- [WRITTEN REQUEST] Write out the complete material exactly as it stands.

--------

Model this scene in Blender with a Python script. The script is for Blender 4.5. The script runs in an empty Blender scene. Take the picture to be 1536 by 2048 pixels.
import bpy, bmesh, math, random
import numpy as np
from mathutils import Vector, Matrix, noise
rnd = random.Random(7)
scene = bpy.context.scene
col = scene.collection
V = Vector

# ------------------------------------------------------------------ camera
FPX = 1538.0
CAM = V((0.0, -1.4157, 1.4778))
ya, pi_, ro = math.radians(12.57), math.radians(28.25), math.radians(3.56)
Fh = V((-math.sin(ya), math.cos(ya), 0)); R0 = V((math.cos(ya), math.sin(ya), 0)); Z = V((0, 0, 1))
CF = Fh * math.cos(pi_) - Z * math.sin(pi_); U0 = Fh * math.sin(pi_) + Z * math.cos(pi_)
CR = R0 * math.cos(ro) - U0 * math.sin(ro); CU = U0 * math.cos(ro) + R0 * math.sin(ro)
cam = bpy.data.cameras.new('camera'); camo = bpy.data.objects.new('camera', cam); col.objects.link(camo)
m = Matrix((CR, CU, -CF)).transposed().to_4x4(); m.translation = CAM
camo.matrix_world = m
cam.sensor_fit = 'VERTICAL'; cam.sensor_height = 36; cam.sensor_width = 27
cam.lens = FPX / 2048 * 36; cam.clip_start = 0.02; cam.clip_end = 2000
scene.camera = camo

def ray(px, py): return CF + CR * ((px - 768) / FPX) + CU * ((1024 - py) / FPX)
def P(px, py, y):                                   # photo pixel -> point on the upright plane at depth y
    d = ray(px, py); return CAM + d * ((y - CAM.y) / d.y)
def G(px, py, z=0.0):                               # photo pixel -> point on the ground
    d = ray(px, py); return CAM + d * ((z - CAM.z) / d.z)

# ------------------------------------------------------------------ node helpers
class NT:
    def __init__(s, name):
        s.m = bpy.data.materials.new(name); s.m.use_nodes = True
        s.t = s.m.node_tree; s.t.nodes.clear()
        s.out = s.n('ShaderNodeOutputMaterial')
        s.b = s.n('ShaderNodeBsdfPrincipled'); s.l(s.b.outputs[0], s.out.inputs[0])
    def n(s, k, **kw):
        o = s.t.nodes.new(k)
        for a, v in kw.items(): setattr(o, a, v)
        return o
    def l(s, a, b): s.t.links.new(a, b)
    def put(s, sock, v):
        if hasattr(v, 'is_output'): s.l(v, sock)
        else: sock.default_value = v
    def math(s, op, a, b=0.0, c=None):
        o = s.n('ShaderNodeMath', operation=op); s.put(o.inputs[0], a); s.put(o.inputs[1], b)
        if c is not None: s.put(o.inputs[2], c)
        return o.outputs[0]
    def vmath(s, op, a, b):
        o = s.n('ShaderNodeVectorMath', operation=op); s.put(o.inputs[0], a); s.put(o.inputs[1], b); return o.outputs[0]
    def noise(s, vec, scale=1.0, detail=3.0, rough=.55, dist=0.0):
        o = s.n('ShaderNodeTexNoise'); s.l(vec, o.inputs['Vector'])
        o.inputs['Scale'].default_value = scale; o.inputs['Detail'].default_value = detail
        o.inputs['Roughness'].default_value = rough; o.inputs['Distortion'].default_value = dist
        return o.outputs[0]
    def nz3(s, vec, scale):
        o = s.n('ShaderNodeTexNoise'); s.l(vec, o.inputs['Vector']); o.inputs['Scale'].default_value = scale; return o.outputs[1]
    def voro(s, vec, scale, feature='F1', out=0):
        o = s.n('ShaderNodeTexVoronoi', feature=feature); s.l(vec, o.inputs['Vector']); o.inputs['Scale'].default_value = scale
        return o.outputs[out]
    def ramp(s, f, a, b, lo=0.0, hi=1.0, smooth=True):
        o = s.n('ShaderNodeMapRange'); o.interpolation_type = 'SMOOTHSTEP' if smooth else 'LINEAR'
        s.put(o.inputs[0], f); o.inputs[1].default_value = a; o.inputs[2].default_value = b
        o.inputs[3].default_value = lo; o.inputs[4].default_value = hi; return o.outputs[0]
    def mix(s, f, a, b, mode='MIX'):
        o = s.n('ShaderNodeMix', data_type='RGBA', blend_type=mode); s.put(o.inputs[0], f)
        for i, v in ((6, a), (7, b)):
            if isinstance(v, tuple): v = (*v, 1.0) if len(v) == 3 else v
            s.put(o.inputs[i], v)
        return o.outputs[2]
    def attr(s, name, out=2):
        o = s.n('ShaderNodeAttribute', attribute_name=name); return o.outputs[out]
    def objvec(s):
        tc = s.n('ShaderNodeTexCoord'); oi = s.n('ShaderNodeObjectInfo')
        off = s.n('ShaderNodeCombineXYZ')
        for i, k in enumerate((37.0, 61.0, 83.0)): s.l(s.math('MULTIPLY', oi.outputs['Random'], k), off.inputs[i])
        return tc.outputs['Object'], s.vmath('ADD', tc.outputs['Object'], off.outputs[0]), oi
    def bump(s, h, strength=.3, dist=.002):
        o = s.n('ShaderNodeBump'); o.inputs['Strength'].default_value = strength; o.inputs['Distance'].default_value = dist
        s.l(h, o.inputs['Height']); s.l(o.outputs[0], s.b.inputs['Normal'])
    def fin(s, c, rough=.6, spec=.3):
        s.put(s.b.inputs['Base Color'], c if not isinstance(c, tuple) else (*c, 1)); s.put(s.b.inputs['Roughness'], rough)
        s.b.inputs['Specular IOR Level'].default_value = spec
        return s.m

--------

- [EXERCISE ANSWER]
Model this scene in Blender with a Python script. The script is for Blender 4.5. The script runs in an empty Blender scene. Take the picture to be 1536 by 2048 pixels.
import bpy, bmesh, math, random
import numpy as np
from mathutils import Vector, Matrix, noise
rnd = random.Random(7)
scene = bpy.context.scene
col = scene.collection
V = Vector

# ------------------------------------------------------------------ camera
FPX = 1538.0
CAM = V((0.0, -1.4157, 1.4778))
ya, pi_, ro = math.radians(12.57), math.radians(28.25), math.radians(3.56)
Fh = V((-math.sin(ya), math.cos(ya), 0)); R0 = V((math.cos(ya), math.sin(ya), 0)); Z = V((0, 0, 1))
CF = Fh * math.cos(pi_) - Z * math.sin(pi_); U0 = Fh * math.sin(pi_) + Z * math.cos(pi_)
CR = R0 * math.cos(ro) - U0 * math.sin(ro); CU = U0 * math.cos(ro) + R0 * math.sin(ro)
cam = bpy.data.cameras.new('camera'); camo = bpy.data.objects.new('camera', cam); col.objects.link(camo)
m = Matrix((CR, CU, -CF)).transposed().to_4x4(); m.translation = CAM
camo.matrix_world = m
cam.sensor_fit = 'VERTICAL'; cam.sensor_height = 36; cam.sensor_width = 27
cam.lens = FPX / 2048 * 36; cam.clip_start = 0.02; cam.clip_end = 2000
scene.camera = camo

def ray(px, py): return CF + CR * ((px - 768) / FPX) + CU * ((1024 - py) / FPX)
def P(px, py, y):                                   # photo pixel -> point on the upright plane at depth y
    d = ray(px, py); return CAM + d * ((y - CAM.y) / d.y)
def G(px, py, z=0.0):                               # photo pixel -> point on the ground
    d = ray(px, py); return CAM + d * ((z - CAM.z) / d.z)

# ------------------------------------------------------------------ node helpers
class NT:
    def __init__(s, name):
        s.m = bpy.data.materials.new(name); s.m.use_nodes = True
        s.t = s.m.node_tree; s.t.nodes.clear()
        s.out = s.n('ShaderNodeOutputMaterial')
        s.b = s.n('ShaderNodeBsdfPrincipled'); s.l(s.b.outputs[0], s.out.inputs[0])
    def n(s, k, **kw):
        o = s.t.nodes.new(k)
        for a, v in kw.items(): setattr(o, a, v)
        return o
    def l(s, a, b): s.t.links.new(a, b)
    def put(s, sock, v):
        if hasattr(v, 'is_output'): s.l(v, sock)
        else: sock.default_value = v
    def math(s, op, a, b=0.0, c=None):
        o = s.n('ShaderNodeMath', operation=op); s.put(o.inputs[0], a); s.put(o.inputs[1], b)
        if c is not None: s.put(o.inputs[2], c)
        return o.outputs[0]
    def vmath(s, op, a, b):
        o = s.n('ShaderNodeVectorMath', operation=op); s.put(o.inputs[0], a); s.put(o.inputs[1], b); return o.outputs[0]
    def noise(s, vec, scale=1.0, detail=3.0, rough=.55, dist=0.0):
        o = s.n('ShaderNodeTexNoise'); s.l(vec, o.inputs['Vector'])
        o.inputs['Scale'].default_value = scale; o.inputs['Detail'].default_value = detail
        o.inputs['Roughness'].default_value = rough; o.inputs['Distortion'].default_value = dist
        return o.outputs[0]
    def nz3(s, vec, scale):
        o = s.n('ShaderNodeTexNoise'); s.l(vec, o.inputs['Vector']); o.inputs['Scale'].default_value = scale; return o.outputs[1]
    def voro(s, vec, scale, feature='F1', out=0):
        o = s.n('ShaderNodeTexVoronoi', feature=feature); s.l(vec, o.inputs['Vector']); o.inputs['Scale'].default_value = scale
        return o.outputs[out]
    def ramp(s, f, a, b, lo=0.0, hi=1.0, smooth=True):
        o = s.n('ShaderNodeMapRange'); o.interpolation_type = 'SMOOTHSTEP' if smooth else 'LINEAR'
        s.put(o.inputs[0], f); o.inputs[1].default_value = a; o.inputs[2].default_value = b
        o.inputs[3].default_value = lo; o.inputs[4].default_value = hi; return o.outputs[0]
    def mix(s, f, a, b, mode='MIX'):
        o = s.n('ShaderNodeMix', data_type='RGBA', blend_type=mode); s.put(o.inputs[0], f)
        for i, v in ((6, a), (7, b)):
            if isinstance(v, tuple): v = (*v, 1.0) if len(v) == 3 else v
            s.put(o.inputs[i], v)
        return o.outputs[2]
    def attr(s, name, out=2):
        o = s.n('ShaderNodeAttribute', attribute_name=name); return o.outputs[out]
    def objvec(s):
        tc = s.n('ShaderNodeTexCoord'); oi = s.n('ShaderNodeObjectInfo')
        off = s.n('ShaderNodeCombineXYZ')
        for i, k in enumerate((37.0, 61.0, 83.0)): s.l(s.math('MULTIPLY', oi.outputs['Random'], k), off.inputs[i])
        return tc.outputs['Object'], s.vmath('ADD', tc.outputs['Object'], off.outputs[0]), oi
    def bump(s, h, strength=.3, dist=.002):
        o = s.n('ShaderNodeBump'); o.inputs['Strength'].default_value = strength; o.inputs['Distance'].default_value = dist
        s.l(h, o.inputs['Height']); s.l(o.outputs[0], s.b.inputs['Normal'])
    def fin(s, c, rough=.6, spec=.3):
        s.put(s.b.inputs['Base Color'], c if not isinstance(c, tuple) else (*c, 1)); s.put(s.b.inputs['Roughness'], rough)
        s.b.inputs['Specular IOR Level'].default_value = spec
        return s.m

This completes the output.